2012 Pilot Grants

 

Neural Mechanisms of Value-Directed Remembering in Younger and Older Adults

MICHAEL COHEN (PHD STUDENT IN PSYCHOLOGY; UCLA), ALAN CASTEL (ASSISTANT PROFESSOR OF COGNITIVE PSYCHOLOGY; UCLA), JESSE RISSMAN (ASSISTANT PROFESSOR OF COGNITIVE PSYCHOLOGY; UCLA), BARBARA KNOWLTON (PROFESSOR OF BEHAVIORAL NEUROSCIENCE; UCLA), AIMEE DROLET (PROFESSOR OF MARKETING; UCLA)
AWARD DATES: 2/1/12 – 10/1/13

The ability to use memory effectively requires one to focus on more important to-be-remembered information at the expense of less important information. Previous studies (e.g., Castel et al., 2002) have shown that, at least in certain contexts, older adults are able to successfully prioritize the encoding of valuable information. For example, when faced with the task of learning a set of words that have varied point values assigned to them, older adults, while typically recalling fewer overall words than young adults, actually tend to be closer than young adults to achieving the optimal point total given the number of items that they do recall. Such data indicate that healthy older adults are able to successfully implement the strategies necessary to direct their limited cognitive resources towards remembering those things that are most important. Still, relatively little is known about the cognitive and neural mechanisms that underlie the ways in which high-value items are processed differently from less valuable items, particularly in healthy older adults. Our proposed fMRI study seeks to adapt Castel et al.’s behavioral paradigm to characterize neural correlates of value-directed remembering in young and older adults. Finally, to provide a stronger connection between our laboratory measure of value-incentivized remembering and real-world economic outcomes, we plan to relate individual differences in selectivity on the word memory task with more traditional measures of economic decision-making.

Publication:
Cohen, M. S., Rissman, J., Suthana, N. A., Castel, A. D., & Knowlton, B. J. (2016).

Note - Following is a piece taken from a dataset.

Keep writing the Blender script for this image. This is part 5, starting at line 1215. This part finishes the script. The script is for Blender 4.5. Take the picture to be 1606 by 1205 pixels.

Effects of aging on value-directed modulation of semantic network activity during verbal learning. NeuroImage, 125, 1046-1062.

 

Financial Decision Making at Retirement

VINOD VENKATRAMAN (ASSISTANT PROFESSOR OF MARKETING; TEMPLE UNIVERSITY), JOHN PAYNE (PROFESSOR OF BUSINESS, LAW, AND PSYCHOLOGY; DUKE UNIVERSITY)
AWARD DATES: 2/1/12 – 7/31/13

This project examines complex decisions like annuities and ducumulation of retirement investments in older adults using a multi-methodological approach that involves behavioral, eye tracking, and neuroscience experiments. A major emphasis will be on the development and validation of decision-making tasks that represent the complexities of real-world decisions and yet are suitable for experimentation using all three methodologies. This research will be carried out in two phases: an exploratory phase where we will design and validate complex decision-making tasks that are suitable for laboratory evaluation using eye-tracking and fMRI and in phase 2, we will obtain pilot data about the effects of aging on decision preferences in this task.